他认为是的,并且在书中提出大量论据。例如,贩卖穷人的肾,移植到富人体内,这样的例子让人心神不宁。又例如,出售体育馆的命名权,对此人们大概只会无奈的耸耸肩。但几乎所有人都会重新考虑市场的作用。桑德尔先生对两点不断提出异议。第一点是分配不公:钱的作用越大,没有钱就会越痛苦。桑德尔先生将第二点称为“人性扭曲”:买卖会改变美好事物的性质。人们不能付钱买血。但是以钱作为奖励,让孩子读书,会使阅读变得无聊乏味,可阅读应该是人生一大乐事。
Mr Sandel does not say precisely where he thinks the limit should lie. That should be left, he hopes, to public debate. The Skidelskys are bolder, proposing policies that would encourage the pursuit of the good life rather than endless growth: a basic income; a tax on consumption rather than income; and an end to the tax-deductibility of company spending on advertising. This would reduce the incentive to work and the temptation to consume.

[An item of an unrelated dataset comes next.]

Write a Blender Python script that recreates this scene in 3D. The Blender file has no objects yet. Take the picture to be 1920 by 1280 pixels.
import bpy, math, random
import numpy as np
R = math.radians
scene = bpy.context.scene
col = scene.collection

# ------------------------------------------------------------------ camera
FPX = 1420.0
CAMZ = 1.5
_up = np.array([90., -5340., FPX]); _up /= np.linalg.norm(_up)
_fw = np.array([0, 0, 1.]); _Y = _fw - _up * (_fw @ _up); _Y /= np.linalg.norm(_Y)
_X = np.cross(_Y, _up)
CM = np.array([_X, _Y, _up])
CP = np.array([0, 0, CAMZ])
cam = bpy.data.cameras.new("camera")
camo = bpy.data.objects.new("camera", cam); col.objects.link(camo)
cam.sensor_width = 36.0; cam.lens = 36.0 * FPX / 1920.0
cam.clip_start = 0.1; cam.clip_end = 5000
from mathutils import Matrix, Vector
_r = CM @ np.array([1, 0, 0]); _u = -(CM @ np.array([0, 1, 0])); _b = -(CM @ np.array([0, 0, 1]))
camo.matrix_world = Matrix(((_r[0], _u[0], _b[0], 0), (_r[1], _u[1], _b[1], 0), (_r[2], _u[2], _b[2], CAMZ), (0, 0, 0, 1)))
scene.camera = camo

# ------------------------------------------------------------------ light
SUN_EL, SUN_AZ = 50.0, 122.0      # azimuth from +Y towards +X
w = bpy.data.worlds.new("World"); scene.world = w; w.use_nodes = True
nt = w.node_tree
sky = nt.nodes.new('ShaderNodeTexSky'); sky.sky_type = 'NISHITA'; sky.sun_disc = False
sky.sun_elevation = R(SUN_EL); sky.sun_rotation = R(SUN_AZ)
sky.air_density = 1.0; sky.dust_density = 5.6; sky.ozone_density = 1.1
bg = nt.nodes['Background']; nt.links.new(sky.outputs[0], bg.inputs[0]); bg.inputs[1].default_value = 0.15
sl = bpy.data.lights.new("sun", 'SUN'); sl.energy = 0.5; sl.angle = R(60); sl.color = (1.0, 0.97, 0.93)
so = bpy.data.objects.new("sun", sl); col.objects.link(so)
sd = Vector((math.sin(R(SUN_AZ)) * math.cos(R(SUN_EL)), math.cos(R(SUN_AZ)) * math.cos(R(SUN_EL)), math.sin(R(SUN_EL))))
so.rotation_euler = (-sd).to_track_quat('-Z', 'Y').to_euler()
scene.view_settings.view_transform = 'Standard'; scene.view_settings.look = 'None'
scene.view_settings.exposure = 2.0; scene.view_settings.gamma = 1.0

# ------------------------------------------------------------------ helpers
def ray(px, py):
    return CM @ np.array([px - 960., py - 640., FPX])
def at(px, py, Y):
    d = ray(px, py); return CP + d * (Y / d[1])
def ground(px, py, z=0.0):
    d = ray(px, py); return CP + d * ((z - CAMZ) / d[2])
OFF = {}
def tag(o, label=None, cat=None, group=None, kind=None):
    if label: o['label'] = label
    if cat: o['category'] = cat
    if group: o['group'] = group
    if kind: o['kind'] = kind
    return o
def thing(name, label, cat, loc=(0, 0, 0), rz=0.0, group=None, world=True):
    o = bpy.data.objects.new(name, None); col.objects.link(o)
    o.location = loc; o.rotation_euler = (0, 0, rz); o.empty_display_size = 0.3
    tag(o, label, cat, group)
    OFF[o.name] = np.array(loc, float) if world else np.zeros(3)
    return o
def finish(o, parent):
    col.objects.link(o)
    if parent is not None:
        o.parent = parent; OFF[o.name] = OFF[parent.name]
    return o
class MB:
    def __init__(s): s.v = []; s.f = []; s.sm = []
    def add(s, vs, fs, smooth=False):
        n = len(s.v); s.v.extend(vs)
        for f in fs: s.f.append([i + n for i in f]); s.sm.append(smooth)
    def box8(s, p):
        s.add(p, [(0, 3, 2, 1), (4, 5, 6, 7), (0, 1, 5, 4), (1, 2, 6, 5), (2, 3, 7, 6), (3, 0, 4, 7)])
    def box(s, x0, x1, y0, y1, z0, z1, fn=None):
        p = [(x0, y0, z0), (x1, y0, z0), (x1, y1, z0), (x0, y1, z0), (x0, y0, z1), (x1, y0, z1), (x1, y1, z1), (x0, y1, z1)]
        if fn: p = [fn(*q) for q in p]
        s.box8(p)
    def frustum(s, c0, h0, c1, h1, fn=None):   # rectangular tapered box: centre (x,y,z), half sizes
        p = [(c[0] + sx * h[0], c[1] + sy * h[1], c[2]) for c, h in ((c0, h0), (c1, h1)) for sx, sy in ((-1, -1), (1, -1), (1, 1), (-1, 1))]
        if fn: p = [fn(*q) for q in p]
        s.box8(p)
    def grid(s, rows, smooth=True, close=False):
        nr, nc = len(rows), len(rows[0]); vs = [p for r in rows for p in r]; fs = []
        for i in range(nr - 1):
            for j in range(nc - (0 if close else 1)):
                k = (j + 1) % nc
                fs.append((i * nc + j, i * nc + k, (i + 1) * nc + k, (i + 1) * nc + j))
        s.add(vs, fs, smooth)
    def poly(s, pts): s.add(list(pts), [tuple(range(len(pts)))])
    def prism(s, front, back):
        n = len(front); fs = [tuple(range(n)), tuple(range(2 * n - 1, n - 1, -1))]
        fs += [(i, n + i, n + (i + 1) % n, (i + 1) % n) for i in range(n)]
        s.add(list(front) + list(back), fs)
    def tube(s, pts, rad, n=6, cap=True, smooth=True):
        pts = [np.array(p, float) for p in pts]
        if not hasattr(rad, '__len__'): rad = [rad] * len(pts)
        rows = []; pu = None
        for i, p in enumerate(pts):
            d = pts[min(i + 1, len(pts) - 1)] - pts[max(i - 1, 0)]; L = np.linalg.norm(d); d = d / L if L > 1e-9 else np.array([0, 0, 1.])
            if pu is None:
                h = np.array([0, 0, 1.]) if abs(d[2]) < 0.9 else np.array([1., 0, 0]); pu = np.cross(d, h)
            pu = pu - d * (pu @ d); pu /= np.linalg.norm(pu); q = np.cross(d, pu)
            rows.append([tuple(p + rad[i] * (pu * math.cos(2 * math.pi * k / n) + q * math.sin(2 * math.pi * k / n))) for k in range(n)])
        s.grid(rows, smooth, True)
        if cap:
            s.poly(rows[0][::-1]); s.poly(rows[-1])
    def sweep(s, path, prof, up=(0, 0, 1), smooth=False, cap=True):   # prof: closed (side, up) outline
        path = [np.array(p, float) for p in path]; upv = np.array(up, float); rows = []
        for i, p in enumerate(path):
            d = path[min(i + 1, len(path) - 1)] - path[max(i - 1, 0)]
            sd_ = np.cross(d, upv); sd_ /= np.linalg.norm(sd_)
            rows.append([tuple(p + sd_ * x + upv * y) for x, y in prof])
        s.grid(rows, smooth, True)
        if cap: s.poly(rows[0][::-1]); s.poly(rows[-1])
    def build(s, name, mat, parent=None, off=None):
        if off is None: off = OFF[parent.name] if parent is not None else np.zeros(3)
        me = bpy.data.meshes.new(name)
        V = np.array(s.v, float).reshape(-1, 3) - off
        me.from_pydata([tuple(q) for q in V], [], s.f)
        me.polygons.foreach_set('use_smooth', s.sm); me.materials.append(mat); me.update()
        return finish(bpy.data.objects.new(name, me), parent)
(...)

桑德尔先生并没有明确指出他认为市场的底线应在何处。他希望这个问题留给大众决定。斯基德尔斯基父子则较为大胆,提出若干政策以鼓励追求美好生活,而不是一味追求永无止境的经济增长。这些措施包括基本收入,收取消费税,取消个人收入所得税,对公司的广告支出重新征税。这些措施会减少人们工作和消费的欲望。
Does the rat race always detract from the good life? Only a few years ago, it would have been hard to imagine that whole libraries of books, music and information could be summoned to a phone in your palm; yet the pursuit of profit has helped to put them there. Nevertheless, “How Much Is Enough?” is a good question. Even if just now the West could do with more, not less, GDP, the pursuit of wealth for its own sake is folly. Anyone who sets store by capitalism and markets will find both books uncomfortable reading. They should be read all the same.
市场竞争激烈是否会使好生活减分不少?若干年前,将全图书馆的书籍,所有音乐和信息集于手掌上的电话,这种事根本是无法想象的。但是逐利的思想使之成为现实。不过“多少钱才算够?”这个问题提得好。即使现在西方国家国内生产总值增长了不少,仅为财富而追求财富,这种做法仍是愚蠢的。信奉资本主义和市场的人会觉得这两本书读起来很不舒服。不管怎样,这两本书都值得一读。